Create Collaboration With The Right Incentives

I just read some fascinating research by Marshall W. Van Alstyne in Harvard Business Review. The figure below shows a network of high collaboration on the left, and a network of much lower collaboration on the right. The explanation turns out to be simple: it’s caused by two very different incentive systems. Alstyne found that “the people rewarded for individual performance shared information least; the people rewarded for team performance shared more; and the people rewarded for company performance shared most.” In the figure, each connecting line indicates email traffic between two people. Thicker lines correspond to a greater volume of email. As Alstyne explains it, the reasons are pretty simple: it reflects each person’s self interest, aligning with the different incentive systems. If your compensation is linked to the performance of everyone else, then you benefit from sharing and helping others. If your compensation is linked to your own performance, relative to others, then you’re likely to “hoard” information to maximize your own performance (and to undermine that of others).
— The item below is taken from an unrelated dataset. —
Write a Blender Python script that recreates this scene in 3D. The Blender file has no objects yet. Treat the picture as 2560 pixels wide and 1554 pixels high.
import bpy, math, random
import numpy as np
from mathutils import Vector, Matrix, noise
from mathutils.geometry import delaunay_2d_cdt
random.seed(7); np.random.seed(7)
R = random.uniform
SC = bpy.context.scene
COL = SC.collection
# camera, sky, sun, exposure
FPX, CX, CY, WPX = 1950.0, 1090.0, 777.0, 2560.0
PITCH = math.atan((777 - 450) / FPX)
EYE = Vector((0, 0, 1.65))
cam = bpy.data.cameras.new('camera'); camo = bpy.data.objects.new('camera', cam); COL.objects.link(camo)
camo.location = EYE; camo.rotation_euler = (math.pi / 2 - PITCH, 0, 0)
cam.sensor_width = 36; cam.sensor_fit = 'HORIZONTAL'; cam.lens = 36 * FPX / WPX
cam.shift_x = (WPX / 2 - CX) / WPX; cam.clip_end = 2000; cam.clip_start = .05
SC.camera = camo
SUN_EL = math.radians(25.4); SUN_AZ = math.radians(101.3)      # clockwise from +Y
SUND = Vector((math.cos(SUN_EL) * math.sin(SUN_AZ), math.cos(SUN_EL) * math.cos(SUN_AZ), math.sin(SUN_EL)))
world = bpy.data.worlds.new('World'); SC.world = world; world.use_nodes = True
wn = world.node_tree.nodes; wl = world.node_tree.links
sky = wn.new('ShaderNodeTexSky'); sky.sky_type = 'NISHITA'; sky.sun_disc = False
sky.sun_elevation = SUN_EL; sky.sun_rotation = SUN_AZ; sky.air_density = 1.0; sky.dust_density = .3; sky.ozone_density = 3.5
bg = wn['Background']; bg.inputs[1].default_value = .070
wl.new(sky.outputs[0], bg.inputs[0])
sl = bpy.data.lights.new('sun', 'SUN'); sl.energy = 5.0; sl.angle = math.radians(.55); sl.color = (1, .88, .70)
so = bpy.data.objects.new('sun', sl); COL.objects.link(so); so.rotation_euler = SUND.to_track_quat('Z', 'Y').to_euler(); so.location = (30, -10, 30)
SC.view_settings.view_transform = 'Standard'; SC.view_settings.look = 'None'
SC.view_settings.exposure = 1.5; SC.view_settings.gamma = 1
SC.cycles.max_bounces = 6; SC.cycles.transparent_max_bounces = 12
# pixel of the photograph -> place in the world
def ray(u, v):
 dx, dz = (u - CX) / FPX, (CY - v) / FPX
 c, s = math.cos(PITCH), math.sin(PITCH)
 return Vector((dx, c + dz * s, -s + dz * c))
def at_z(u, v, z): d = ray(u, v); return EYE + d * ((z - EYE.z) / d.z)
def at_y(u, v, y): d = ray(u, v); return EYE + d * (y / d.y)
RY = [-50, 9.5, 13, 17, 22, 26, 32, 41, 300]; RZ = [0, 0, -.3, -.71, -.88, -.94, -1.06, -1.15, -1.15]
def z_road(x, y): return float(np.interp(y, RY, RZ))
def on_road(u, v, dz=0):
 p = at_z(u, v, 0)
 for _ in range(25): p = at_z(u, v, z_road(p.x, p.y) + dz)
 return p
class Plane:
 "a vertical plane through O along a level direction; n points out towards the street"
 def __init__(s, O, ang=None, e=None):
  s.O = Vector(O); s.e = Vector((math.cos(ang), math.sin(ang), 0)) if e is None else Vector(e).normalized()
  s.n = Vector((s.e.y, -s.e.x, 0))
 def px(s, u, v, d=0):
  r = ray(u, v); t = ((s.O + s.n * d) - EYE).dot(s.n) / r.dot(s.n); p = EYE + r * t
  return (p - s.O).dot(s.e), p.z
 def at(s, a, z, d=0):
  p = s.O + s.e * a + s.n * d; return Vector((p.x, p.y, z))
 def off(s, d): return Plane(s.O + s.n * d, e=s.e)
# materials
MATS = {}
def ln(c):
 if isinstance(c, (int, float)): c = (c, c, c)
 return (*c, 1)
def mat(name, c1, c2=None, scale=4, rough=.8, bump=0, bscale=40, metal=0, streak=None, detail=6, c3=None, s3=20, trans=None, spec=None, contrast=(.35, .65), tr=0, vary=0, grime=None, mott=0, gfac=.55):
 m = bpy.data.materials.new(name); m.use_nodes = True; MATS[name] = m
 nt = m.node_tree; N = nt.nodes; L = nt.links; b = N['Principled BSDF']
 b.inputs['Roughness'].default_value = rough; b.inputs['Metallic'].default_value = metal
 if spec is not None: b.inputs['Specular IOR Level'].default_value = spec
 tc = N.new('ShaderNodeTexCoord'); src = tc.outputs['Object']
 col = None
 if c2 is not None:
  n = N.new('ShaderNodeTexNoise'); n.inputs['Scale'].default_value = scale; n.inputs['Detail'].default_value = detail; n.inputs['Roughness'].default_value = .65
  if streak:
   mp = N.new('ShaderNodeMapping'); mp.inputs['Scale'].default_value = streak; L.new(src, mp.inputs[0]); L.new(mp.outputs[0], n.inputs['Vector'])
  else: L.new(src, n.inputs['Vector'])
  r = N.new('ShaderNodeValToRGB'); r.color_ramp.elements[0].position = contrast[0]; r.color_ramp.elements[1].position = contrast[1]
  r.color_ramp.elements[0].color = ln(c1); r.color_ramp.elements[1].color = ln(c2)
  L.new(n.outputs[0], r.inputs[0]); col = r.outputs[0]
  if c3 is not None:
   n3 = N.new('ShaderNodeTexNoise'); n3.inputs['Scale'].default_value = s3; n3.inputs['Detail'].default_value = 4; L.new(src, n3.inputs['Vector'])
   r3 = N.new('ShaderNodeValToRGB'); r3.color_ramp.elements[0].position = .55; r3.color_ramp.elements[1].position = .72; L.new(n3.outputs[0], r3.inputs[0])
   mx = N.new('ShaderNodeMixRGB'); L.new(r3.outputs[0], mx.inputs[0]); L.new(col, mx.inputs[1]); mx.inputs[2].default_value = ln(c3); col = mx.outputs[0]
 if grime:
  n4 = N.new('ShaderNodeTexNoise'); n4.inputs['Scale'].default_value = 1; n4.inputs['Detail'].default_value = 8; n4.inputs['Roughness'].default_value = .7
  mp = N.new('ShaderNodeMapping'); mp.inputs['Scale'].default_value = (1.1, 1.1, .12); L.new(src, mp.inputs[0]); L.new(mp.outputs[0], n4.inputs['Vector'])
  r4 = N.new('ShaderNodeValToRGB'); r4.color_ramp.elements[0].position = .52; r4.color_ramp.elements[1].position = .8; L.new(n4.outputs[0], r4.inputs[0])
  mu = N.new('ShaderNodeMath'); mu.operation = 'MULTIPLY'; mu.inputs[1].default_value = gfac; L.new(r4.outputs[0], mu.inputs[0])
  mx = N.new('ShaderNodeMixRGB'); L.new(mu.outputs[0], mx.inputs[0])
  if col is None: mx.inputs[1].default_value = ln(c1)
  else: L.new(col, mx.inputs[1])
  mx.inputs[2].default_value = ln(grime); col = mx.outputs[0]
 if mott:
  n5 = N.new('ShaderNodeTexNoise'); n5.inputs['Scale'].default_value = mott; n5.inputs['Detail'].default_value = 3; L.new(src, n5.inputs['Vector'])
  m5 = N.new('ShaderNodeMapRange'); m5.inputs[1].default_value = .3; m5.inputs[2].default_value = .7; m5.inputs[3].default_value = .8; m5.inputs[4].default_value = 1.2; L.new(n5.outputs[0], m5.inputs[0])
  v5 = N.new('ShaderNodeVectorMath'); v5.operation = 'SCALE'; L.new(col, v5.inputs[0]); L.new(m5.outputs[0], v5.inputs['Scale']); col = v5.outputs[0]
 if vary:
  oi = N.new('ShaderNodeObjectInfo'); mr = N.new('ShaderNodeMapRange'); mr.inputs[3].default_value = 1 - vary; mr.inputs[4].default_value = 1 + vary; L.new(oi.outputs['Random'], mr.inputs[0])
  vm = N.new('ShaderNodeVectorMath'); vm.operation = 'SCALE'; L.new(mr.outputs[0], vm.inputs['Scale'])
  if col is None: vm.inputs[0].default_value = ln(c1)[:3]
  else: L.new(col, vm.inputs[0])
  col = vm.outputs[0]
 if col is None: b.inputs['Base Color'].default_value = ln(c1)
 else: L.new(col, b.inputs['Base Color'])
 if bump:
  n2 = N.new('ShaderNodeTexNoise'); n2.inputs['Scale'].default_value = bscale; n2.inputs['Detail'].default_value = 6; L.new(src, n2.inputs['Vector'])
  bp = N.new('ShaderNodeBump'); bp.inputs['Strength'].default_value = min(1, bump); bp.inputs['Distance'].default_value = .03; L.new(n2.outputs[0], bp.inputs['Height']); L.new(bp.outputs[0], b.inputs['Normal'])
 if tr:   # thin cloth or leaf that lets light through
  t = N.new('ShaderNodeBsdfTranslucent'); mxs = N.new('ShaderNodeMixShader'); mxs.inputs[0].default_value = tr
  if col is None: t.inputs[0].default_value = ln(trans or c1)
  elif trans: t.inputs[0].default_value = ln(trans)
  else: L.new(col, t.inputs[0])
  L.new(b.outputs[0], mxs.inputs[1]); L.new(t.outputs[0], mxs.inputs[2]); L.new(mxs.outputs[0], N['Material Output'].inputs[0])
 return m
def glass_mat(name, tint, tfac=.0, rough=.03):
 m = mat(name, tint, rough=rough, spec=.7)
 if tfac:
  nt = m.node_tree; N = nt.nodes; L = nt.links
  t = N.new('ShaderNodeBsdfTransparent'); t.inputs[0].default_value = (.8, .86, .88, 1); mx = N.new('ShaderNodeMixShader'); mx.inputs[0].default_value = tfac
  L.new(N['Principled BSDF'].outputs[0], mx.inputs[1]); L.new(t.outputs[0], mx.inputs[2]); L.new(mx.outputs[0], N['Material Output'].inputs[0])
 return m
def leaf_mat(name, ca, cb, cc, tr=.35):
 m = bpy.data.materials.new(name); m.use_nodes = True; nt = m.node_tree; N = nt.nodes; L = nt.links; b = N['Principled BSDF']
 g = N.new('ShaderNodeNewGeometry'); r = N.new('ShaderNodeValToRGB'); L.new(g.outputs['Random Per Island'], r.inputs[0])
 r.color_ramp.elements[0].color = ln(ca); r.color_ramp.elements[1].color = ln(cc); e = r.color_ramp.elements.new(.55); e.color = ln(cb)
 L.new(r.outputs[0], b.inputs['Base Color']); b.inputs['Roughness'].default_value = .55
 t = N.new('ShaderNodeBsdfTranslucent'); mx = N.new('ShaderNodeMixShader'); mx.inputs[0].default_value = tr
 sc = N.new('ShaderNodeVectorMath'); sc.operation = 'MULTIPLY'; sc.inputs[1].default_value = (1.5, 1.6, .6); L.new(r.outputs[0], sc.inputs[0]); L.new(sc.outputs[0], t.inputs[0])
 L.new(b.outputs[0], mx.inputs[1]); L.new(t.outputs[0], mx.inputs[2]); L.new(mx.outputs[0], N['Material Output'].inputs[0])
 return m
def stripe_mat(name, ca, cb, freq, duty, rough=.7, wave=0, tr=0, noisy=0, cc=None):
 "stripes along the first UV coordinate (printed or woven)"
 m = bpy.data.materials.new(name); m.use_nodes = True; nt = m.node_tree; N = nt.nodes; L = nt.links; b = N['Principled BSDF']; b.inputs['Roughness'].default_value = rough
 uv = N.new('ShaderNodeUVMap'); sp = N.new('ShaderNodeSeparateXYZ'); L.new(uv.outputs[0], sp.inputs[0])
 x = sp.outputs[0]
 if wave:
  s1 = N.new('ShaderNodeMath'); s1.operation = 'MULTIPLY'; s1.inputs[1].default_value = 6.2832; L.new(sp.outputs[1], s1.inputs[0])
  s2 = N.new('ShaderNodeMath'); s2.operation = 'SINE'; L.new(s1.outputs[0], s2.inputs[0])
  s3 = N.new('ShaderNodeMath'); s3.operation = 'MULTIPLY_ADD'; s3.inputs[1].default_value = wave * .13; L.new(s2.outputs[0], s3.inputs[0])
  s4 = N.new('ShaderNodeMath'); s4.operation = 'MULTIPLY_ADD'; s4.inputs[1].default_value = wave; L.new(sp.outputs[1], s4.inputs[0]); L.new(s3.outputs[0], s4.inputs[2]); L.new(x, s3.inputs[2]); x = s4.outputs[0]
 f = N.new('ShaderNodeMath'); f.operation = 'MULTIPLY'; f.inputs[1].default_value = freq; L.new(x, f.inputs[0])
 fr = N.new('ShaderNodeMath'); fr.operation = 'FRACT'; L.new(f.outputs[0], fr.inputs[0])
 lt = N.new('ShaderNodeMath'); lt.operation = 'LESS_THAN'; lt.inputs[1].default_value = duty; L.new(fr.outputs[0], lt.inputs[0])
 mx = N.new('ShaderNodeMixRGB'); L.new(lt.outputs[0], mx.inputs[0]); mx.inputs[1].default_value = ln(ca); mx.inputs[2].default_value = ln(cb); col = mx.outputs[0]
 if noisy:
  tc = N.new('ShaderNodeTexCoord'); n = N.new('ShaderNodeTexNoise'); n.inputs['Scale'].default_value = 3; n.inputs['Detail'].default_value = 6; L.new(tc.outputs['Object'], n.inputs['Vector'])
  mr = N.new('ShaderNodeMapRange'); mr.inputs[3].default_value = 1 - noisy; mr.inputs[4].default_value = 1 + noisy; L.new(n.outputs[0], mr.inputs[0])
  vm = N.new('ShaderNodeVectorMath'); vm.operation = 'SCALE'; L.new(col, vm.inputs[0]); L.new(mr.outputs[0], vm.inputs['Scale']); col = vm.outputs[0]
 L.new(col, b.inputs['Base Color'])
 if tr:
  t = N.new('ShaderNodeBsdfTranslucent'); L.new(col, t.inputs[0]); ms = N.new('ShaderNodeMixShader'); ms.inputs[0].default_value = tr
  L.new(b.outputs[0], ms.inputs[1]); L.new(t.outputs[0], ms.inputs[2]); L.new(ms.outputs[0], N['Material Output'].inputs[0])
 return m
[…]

This aligns with my own study of W. L. Gore, as I wrote about in my book Group Genius. At Gore, everyone at the company receives the same profit sharing percentage; no one gets profit sharing directly from their own projects and successes. When I asked CEO Terry Kelly why, she said it’s because it encourages a culture of collaboration. She said, “at Gore, you can pick up the phone and call anyone in the company to ask for help, and they will take that call.” And imagine the alternative: with individual rewards, why would you take a phone call from someone in a different division, who you’ve never met? It’s just going to slow you down in your progress on your own work.